What is asked:
Give only the number of lines that contain the word "pixels".

Records:
◇ ◇ ◇ ◇ ◇
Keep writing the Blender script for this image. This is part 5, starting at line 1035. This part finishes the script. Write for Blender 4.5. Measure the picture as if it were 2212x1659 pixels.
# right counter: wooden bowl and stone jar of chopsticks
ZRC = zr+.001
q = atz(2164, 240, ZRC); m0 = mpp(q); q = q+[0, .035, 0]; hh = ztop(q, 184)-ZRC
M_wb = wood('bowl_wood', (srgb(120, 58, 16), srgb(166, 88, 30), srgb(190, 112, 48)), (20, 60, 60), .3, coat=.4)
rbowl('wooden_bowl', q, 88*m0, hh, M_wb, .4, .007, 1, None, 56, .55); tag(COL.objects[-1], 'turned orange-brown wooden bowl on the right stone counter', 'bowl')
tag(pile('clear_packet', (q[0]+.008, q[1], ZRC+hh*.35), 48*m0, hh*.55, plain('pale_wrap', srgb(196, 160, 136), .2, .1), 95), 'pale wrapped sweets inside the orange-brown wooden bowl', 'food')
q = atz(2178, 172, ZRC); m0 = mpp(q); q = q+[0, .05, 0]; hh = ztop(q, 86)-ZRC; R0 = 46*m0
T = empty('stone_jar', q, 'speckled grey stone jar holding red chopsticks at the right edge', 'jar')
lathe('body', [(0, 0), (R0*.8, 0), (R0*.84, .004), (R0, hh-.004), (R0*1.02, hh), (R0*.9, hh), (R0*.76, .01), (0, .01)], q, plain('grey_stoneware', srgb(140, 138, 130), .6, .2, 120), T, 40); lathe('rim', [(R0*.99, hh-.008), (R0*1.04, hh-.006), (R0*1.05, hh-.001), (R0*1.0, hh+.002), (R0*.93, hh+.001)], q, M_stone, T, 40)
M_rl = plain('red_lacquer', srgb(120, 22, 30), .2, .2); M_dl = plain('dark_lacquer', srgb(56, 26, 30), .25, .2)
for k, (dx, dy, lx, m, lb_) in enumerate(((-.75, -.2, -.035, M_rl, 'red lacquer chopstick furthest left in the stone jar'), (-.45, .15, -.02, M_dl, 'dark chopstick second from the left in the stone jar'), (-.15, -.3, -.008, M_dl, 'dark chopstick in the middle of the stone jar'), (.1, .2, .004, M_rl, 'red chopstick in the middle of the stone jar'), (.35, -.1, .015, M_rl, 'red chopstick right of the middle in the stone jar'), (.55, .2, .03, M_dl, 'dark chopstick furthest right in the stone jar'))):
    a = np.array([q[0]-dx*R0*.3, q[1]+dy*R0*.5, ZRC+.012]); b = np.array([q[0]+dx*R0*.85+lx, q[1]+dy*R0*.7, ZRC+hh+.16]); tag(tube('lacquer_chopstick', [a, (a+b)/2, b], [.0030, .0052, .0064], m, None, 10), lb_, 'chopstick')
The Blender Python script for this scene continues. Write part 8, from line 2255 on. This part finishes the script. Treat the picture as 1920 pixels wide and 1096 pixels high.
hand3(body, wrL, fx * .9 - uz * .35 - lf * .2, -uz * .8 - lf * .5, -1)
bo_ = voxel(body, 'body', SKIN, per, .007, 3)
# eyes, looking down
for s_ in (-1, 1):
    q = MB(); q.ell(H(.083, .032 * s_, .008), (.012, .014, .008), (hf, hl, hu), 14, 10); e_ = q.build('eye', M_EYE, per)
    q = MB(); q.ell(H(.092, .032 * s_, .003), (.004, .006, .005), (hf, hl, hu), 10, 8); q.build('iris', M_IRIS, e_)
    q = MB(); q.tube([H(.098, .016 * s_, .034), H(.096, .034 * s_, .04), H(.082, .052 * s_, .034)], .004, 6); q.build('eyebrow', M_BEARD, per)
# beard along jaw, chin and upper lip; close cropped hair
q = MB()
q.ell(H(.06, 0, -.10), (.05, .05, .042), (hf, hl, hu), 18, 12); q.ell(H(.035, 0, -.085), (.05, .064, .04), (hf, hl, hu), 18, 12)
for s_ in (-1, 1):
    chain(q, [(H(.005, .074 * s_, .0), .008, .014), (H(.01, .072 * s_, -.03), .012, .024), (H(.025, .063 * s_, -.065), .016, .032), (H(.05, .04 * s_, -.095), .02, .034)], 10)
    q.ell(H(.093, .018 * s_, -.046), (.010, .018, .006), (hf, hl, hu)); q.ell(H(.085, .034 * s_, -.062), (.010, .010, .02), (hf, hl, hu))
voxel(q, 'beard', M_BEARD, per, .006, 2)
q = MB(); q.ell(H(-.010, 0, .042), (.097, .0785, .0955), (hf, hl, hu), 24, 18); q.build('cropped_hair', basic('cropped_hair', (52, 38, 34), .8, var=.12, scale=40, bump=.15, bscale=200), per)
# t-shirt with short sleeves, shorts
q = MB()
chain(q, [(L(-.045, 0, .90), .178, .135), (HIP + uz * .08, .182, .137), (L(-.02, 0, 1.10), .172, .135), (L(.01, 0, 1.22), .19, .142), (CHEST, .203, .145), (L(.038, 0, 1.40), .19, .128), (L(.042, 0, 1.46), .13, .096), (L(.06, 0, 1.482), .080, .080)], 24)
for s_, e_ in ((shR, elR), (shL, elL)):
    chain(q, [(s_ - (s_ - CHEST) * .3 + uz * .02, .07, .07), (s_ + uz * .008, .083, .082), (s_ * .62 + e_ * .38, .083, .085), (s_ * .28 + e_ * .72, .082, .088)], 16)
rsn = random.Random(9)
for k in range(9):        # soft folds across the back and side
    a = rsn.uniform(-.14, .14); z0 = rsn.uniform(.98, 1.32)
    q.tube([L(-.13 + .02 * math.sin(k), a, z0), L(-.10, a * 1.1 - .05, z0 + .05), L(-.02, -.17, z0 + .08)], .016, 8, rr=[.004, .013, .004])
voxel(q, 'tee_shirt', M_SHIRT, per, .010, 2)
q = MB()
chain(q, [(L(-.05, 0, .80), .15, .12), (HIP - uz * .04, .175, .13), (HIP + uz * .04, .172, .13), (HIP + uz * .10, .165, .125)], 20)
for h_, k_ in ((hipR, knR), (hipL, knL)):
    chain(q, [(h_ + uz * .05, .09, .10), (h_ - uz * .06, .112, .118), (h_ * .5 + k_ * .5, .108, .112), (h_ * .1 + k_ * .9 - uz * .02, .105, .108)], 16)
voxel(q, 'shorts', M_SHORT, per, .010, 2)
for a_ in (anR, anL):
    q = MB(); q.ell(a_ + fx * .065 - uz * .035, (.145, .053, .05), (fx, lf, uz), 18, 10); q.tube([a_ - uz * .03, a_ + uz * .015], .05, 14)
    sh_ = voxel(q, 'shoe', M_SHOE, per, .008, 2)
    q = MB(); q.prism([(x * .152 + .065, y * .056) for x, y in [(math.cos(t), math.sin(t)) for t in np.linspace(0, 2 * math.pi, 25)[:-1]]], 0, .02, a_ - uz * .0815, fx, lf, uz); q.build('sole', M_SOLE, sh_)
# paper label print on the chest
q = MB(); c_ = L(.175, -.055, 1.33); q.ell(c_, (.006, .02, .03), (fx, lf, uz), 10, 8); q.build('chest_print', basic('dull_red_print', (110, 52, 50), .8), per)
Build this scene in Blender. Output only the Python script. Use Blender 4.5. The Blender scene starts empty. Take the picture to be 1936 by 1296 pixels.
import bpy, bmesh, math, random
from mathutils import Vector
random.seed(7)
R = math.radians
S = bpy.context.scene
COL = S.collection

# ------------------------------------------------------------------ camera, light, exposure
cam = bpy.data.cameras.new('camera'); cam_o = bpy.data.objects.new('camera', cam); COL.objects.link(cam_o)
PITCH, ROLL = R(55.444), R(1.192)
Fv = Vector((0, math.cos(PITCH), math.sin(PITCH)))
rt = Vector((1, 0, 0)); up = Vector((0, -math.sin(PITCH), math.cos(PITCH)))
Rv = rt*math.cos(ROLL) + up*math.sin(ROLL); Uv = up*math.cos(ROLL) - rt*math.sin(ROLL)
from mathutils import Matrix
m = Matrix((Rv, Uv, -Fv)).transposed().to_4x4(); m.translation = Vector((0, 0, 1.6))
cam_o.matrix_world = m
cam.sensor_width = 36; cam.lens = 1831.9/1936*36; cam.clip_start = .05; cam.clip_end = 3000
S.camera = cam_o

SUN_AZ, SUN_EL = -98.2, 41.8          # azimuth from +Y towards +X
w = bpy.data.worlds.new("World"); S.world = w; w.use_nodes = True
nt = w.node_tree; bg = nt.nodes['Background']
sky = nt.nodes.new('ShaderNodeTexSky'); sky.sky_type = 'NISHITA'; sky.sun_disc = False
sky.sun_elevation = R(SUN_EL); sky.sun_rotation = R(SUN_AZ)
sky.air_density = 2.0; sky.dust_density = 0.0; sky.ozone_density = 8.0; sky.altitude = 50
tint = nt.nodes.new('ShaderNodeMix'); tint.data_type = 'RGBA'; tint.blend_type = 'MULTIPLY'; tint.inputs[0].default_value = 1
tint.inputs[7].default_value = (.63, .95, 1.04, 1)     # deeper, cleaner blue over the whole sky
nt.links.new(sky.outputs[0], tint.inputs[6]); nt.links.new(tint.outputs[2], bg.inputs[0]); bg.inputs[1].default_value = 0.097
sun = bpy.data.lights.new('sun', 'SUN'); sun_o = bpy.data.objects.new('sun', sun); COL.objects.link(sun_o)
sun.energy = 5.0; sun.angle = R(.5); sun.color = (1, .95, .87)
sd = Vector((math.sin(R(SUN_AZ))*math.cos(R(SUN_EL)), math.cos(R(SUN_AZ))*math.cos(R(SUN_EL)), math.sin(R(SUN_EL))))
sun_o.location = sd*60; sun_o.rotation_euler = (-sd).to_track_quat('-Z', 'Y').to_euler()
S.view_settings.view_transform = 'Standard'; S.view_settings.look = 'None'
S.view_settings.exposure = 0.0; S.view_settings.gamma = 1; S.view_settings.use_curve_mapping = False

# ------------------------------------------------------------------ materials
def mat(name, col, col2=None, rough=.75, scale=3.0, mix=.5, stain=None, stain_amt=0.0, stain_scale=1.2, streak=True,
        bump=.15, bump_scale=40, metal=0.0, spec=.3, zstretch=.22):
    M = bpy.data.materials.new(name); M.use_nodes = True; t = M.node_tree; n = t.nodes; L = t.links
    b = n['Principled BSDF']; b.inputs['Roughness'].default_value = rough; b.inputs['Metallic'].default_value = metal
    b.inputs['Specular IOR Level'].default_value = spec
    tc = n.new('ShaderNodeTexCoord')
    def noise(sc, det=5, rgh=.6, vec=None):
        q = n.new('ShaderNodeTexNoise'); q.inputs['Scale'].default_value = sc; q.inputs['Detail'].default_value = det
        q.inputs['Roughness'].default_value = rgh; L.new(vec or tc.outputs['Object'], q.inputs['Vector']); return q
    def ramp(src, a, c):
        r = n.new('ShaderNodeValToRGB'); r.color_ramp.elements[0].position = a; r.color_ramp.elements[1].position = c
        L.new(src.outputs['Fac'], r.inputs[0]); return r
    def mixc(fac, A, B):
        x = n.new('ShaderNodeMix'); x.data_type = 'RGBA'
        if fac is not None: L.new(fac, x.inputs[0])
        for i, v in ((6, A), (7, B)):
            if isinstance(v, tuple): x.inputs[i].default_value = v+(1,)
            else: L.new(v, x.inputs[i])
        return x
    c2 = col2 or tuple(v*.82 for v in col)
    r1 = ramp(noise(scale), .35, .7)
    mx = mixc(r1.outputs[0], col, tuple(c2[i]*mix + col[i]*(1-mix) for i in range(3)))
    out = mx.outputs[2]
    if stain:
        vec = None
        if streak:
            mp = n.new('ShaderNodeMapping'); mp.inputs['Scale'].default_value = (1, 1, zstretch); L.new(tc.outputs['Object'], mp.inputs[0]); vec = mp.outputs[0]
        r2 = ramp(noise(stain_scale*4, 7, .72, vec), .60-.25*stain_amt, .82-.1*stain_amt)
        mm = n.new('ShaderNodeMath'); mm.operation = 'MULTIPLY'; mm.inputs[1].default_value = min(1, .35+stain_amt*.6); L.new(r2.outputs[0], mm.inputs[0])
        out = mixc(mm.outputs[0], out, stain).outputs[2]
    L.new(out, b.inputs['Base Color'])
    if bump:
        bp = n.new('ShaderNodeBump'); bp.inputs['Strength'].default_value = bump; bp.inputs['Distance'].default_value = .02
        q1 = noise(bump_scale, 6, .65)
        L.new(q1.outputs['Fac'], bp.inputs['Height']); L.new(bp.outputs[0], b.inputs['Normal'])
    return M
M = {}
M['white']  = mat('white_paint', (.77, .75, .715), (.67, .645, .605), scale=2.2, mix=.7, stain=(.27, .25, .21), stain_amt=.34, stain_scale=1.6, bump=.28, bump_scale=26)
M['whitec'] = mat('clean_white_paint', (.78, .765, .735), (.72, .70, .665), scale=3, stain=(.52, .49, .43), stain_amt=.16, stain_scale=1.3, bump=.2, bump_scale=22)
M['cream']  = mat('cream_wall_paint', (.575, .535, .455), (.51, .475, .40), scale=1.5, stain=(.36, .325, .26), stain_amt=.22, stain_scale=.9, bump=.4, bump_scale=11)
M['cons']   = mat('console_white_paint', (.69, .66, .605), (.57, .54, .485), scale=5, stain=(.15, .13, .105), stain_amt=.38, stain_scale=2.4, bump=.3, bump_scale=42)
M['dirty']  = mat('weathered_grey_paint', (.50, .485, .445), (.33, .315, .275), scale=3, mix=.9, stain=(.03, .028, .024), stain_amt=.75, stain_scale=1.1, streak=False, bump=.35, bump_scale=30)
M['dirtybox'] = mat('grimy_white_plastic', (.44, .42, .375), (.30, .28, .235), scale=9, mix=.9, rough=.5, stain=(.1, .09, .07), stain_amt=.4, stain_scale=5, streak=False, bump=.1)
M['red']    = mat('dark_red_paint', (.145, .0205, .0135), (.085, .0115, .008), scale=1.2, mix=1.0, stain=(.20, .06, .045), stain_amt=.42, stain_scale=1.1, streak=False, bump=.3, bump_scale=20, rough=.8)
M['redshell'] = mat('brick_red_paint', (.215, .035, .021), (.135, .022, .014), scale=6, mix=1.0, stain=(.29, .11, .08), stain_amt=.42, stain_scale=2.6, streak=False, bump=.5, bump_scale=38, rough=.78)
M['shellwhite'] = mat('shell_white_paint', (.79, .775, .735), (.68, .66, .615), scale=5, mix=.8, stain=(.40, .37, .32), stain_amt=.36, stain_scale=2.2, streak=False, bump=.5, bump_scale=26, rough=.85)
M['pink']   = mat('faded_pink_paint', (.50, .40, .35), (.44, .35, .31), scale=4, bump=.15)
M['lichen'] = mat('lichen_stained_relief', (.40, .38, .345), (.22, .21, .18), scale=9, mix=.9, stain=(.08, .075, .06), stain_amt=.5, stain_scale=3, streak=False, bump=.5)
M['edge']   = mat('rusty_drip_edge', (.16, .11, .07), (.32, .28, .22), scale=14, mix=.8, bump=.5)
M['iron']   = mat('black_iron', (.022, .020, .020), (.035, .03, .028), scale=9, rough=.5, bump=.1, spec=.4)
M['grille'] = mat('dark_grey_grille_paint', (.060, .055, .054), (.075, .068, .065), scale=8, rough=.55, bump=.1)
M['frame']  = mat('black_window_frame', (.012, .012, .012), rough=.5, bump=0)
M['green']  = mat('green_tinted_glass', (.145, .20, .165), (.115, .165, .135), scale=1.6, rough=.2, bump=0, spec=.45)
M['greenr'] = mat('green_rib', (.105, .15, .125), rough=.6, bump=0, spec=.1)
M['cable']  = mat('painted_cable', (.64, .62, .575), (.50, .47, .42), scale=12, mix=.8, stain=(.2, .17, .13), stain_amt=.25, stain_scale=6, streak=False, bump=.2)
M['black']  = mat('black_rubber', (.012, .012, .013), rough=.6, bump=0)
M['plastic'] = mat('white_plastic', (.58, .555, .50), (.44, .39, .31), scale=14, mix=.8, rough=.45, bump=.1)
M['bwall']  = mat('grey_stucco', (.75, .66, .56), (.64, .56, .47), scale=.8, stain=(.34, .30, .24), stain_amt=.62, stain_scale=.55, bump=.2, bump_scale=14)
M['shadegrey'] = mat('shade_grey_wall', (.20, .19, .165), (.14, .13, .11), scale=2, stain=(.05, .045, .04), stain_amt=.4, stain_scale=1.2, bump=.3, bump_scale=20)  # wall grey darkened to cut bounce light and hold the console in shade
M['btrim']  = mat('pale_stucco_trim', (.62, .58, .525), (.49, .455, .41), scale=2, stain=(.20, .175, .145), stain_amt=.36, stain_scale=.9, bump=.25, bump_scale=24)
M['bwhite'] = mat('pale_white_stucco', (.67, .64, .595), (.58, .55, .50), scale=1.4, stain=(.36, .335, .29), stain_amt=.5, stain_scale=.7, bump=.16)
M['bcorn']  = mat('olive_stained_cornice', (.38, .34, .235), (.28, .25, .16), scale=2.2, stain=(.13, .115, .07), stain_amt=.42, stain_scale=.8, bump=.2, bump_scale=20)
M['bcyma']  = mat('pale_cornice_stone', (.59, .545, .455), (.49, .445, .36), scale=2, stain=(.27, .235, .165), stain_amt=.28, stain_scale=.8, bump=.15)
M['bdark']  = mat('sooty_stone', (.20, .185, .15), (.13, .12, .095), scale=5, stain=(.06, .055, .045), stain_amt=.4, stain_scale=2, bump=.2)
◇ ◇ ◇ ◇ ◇
Complete answer:
3